当然だが、これらの現象を理解したいという類の学問的価値はある。


死にたいと考えるだけで生命活動を終えることができる人間はいない。

自殺は何らかの困難を打壊・回避するための行動の一つである。

(基本的には。知的好奇心の対象としての自殺衝動の存在も認める。)

費用対効果を考慮した上で自殺が必要ならば、それ自体に問題はなく、

一方的な嫌悪感といった心理的傾向も必要ない[3]。


地位や成果による個人の社会的価値は認める。

ただしそれによってその個人の人生が他と比べて特別な価値があるとは考えない[4]。

彼らは(主観的には)特殊な権利を行使できることに価値を見出し、その対価として義務・責任、また周囲の注目・期待を許容する。

反対に、例えば、ある分野で優秀な人物が死亡した場合、社会的価値を基準に「残念」であるという感情はおこりえる。

これは他者視点での「人生」の価値を付加しているが、実際のところどう生きているかは問題ではなく、結果として(小さい、または直接的でないか自分以外の人間に対して)利益を享受することに期待する感情によって付けられた価値である。

もう一例として、死後に業績を評価された人物の場合、後世の人々はその「人生」に価値があるというかもしれない。これは歴史上の重要度が高いという意味での「人生」の価値を見出すわけだが、成果自体の価値をその人生の価値とすり替えて議論しているだけである[5]。


------

[3] 性善説と性悪説の議論に意味があるとは思わない。

初期状態として善も悪もない。

成長過程で社会構造・規範に順応してどの行動により利があるかを学び判断する。

例えば、純粋な生物的欲求に従うことが「道徳」的に悪である(ことが多い)社会ならば、性悪説に寄っている、とも言える。
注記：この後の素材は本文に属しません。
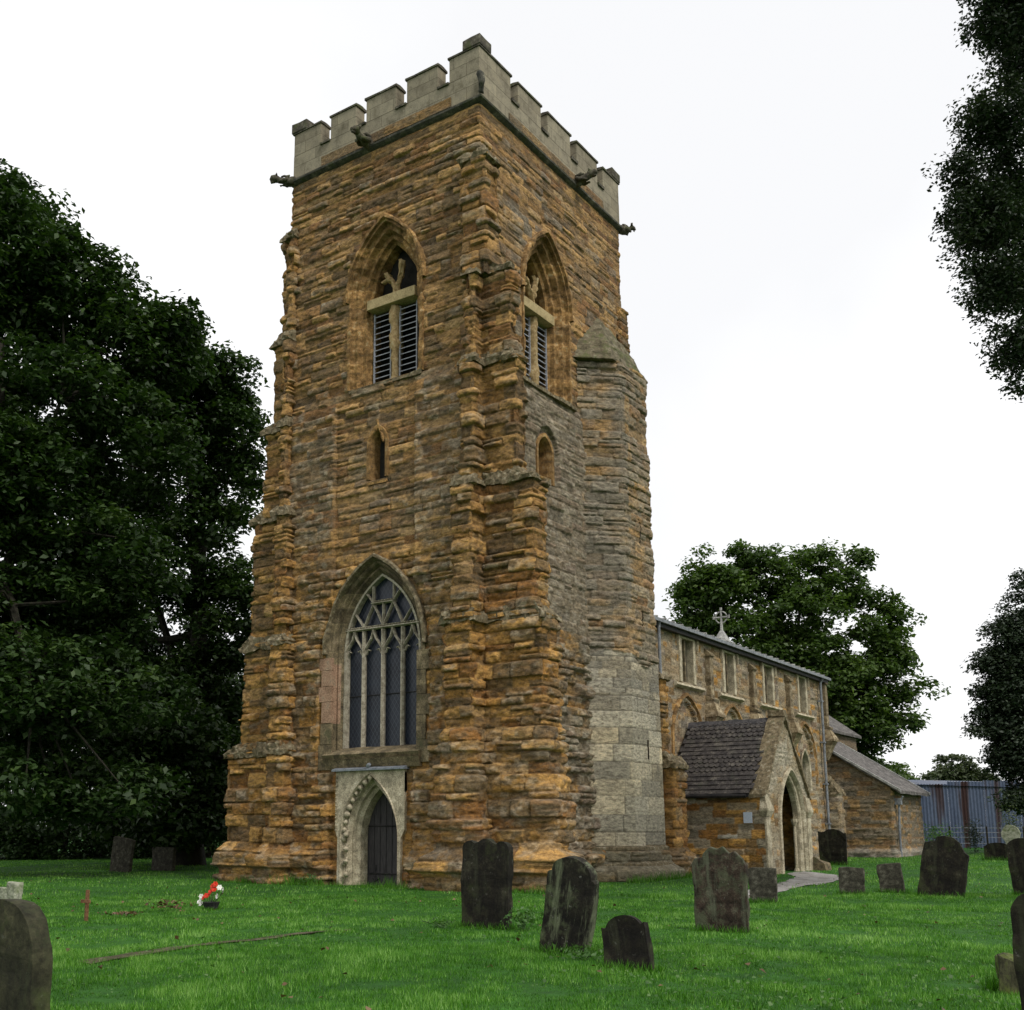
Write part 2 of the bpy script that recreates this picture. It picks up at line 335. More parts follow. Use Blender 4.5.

[4] 何らかの成果を出し、他人から評価されたい、そういう生き方が目標だという結果至上主義的な性向を

否定するつもりはない。

成果が出たなら、「幸せをつかみ取ったすばらしい人生」だともてはやしてもらえるので、満足度の高い自己肯定感が得られて精神衛生上良いのだろうとは思う。

[5] 結局は人間は他人の心情・生き方を想像することしかできず、最高でもできることは限りなく正しい虚構を生み出すことしかない、ということに類似している。